▶ THE EXERCISE
Reproduce every line of the material below, but drop the pictures.

▶ SUPPLIED DATA
⟨
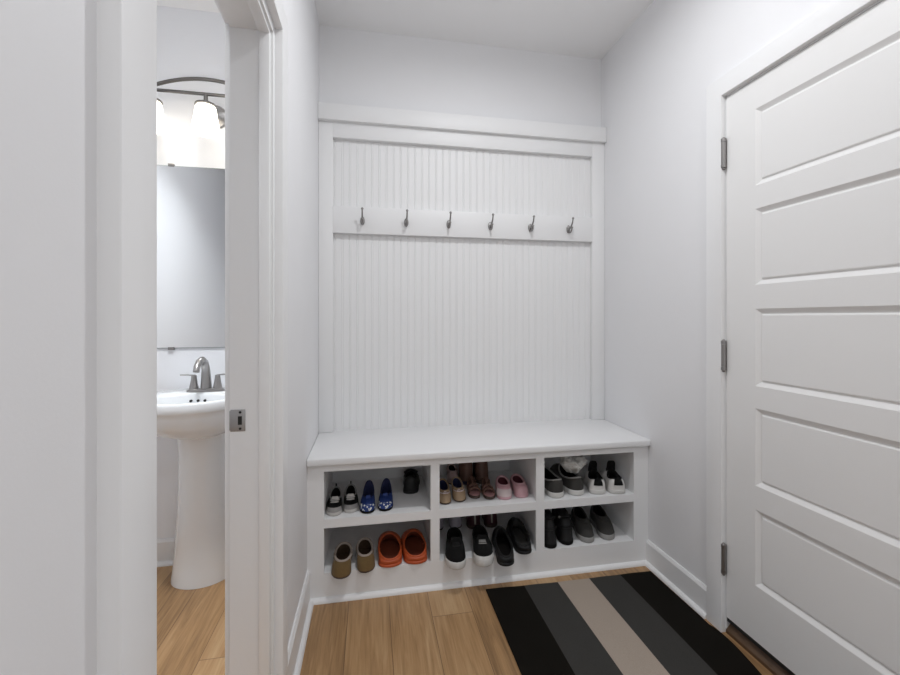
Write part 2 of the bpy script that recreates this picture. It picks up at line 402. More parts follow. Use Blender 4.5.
rings += [inner(1.0, .857), inner(.98, .855), inner(.955, .846), inner(.92, .815), inner(.84, .77), inner(.6, .735), inner(.25, .722)]
b.loft(rings); W(b, 'basin', M['porcelain'], sk, 60)
b = MB(); rings = []
for z, rx, ry, yy in ((0.0005, .130, .112, 2.166), (.02, .129, .111, 2.166), (.06, .124, .107, 2.167), (.15, .115, .10, 2.168), (.30, .106, .093, 2.169), (.45, .101, .089, 2.168), (.56, .099, .089, 2.165), (.63, .100, .092, 2.16), (.668, .106, .10, 2.155), (.69, .112, .105, 2.15)):
    rings.append([(SX+rx*math.cos(2*PI*k/40), yy+ry*math.sin(2*PI*k/40), z) for k in range(40)])
b.loft(rings); W(b, 'pedestal', M['porcelain'], sk, 60)
b = MB()
for dx in (-.029, 0, .029): b.lathe([(.0058, -.010), (.0058, .003)], (SX+.003+dx, 2.0985-dx*dx*2.5, .826), 12, axis='Y')
W(b, 'overflow_hole', M['black'], sk)

fc = thing('sink_faucet', 'brushed nickel two handle faucet on the back of the pedestal sink', 'faucet', (SX+.012, 2.165, .857))
b = MB(); rr = []
for s, z in ((1, .0), (1, .006), (.93, .012), (.7, .015)):
    rr.append([(math.copysign(abs(math.cos(2*PI*k/32))**.6, math.cos(2*PI*k/32))*.082*s, math.sin(2*PI*k/32)*.028*s, z) for k in range(32)])
b.loft(rr); b.build('base_plate', M['nickel'], fc)
b = MB(); b.tube([(0, .004, .010), (0, .004, .06), (0, .0, .105), (0, -.018, .137), (0, -.046, .151), (0, -.078, .146), (0, -.103, .126), (0, -.112, .104)], [.024, .021, .018, .0165, .0155, .0145, .0135, .013], 16)
b.build('spout', M['nickel'], fc)
for sx in (-1, 1):
    b = MB(); b.lathe([(.021, .008), (.019, .02), (.0135, .05), (.0115, .068), (.0115, .076), (.0, .080)], (sx*.051, 0, 0), 18, cap=False)
    b.tube([(sx*.048, 0, .075), (sx*.075, -.002, .078), (sx*.108, -.004, .079)], [.0055, .005, .004], 10, flat=.7)
    b.build('handle', M['nickel'], fc)

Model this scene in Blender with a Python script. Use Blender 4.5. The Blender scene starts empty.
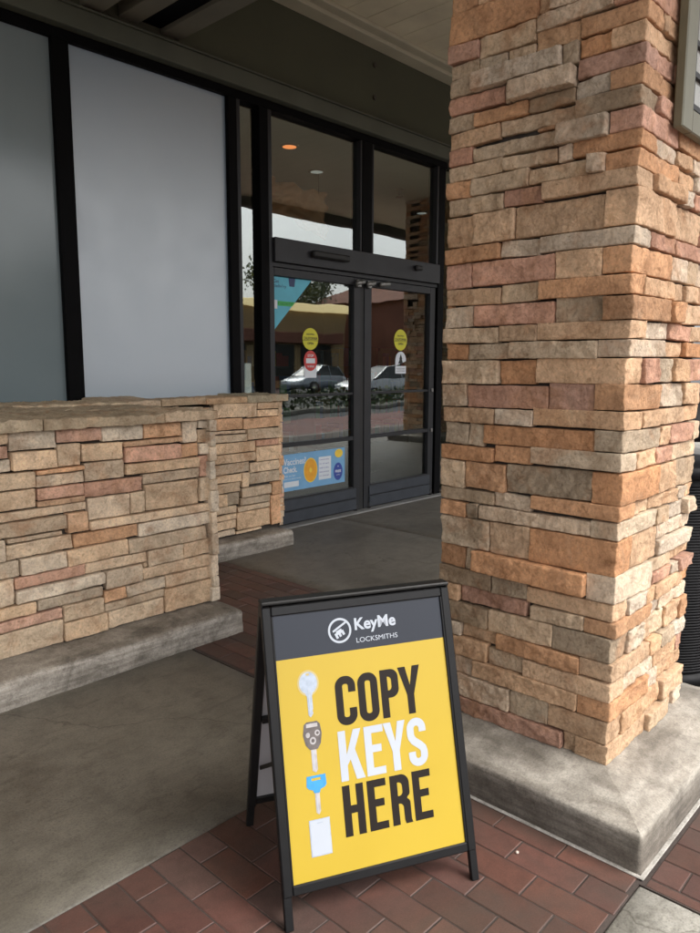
⟩
▶ COMPLETED TASK
Write part 2 of the bpy script that recreates this picture. It picks up at line 402. More parts follow. Use Blender 4.5.
rings += [inner(1.0, .857), inner(.98, .855), inner(.955, .846), inner(.92, .815), inner(.84, .77), inner(.6, .735), inner(.25, .722)]
b.loft(rings); W(b, 'basin', M['porcelain'], sk, 60)
b = MB(); rings = []
for z, rx, ry, yy in ((0.0005, .130, .112, 2.166), (.02, .129, .111, 2.166), (.06, .124, .107, 2.167), (.15, .115, .10, 2.168), (.30, .106, .093, 2.169), (.45, .101, .089, 2.168), (.56, .099, .089, 2.165), (.63, .100, .092, 2.16), (.668, .106, .10, 2.155), (.69, .112, .105, 2.15)):
    rings.append([(SX+rx*math.cos(2*PI*k/40), yy+ry*math.sin(2*PI*k/40), z) for k in range(40)])
b.loft(rings); W(b, 'pedestal', M['porcelain'], sk, 60)
b = MB()
for dx in (-.029, 0, .029): b.lathe([(.0058, -.010), (.0058, .003)], (SX+.003+dx, 2.0985-dx*dx*2.5, .826), 12, axis='Y')
W(b, 'overflow_hole', M['black'], sk)

fc = thing('sink_faucet', 'brushed nickel two handle faucet on the back of the pedestal sink', 'faucet', (SX+.012, 2.165, .857))
b = MB(); rr = []
for s, z in ((1, .0), (1, .006), (.93, .012), (.7, .015)):
    rr.append([(math.copysign(abs(math.cos(2*PI*k/32))**.6, math.cos(2*PI*k/32))*.082*s, math.sin(2*PI*k/32)*.028*s, z) for k in range(32)])
b.loft(rr); b.build('base_plate', M['nickel'], fc)
b = MB(); b.tube([(0, .004, .010), (0, .004, .06), (0, .0, .105), (0, -.018, .137), (0, -.046, .151), (0, -.078, .146), (0, -.103, .126), (0, -.112, .104)], [.024, .021, .018, .0165, .0155, .0145, .0135, .013], 16)
b.build('spout', M['nickel'], fc)
for sx in (-1, 1):
    b = MB(); b.lathe([(.021, .008), (.019, .02), (.0135, .05), (.0115, .068), (.0115, .076), (.0, .080)], (sx*.051, 0, 0), 18, cap=False)
    b.tube([(sx*.048, 0, .075), (sx*.075, -.002, .078), (sx*.108, -.004, .079)], [.0055, .005, .004], 10, flat=.7)
    b.build('handle', M['nickel'], fc)

Model this scene in Blender with a Python script. Use Blender 4.5. The Blender scene starts empty.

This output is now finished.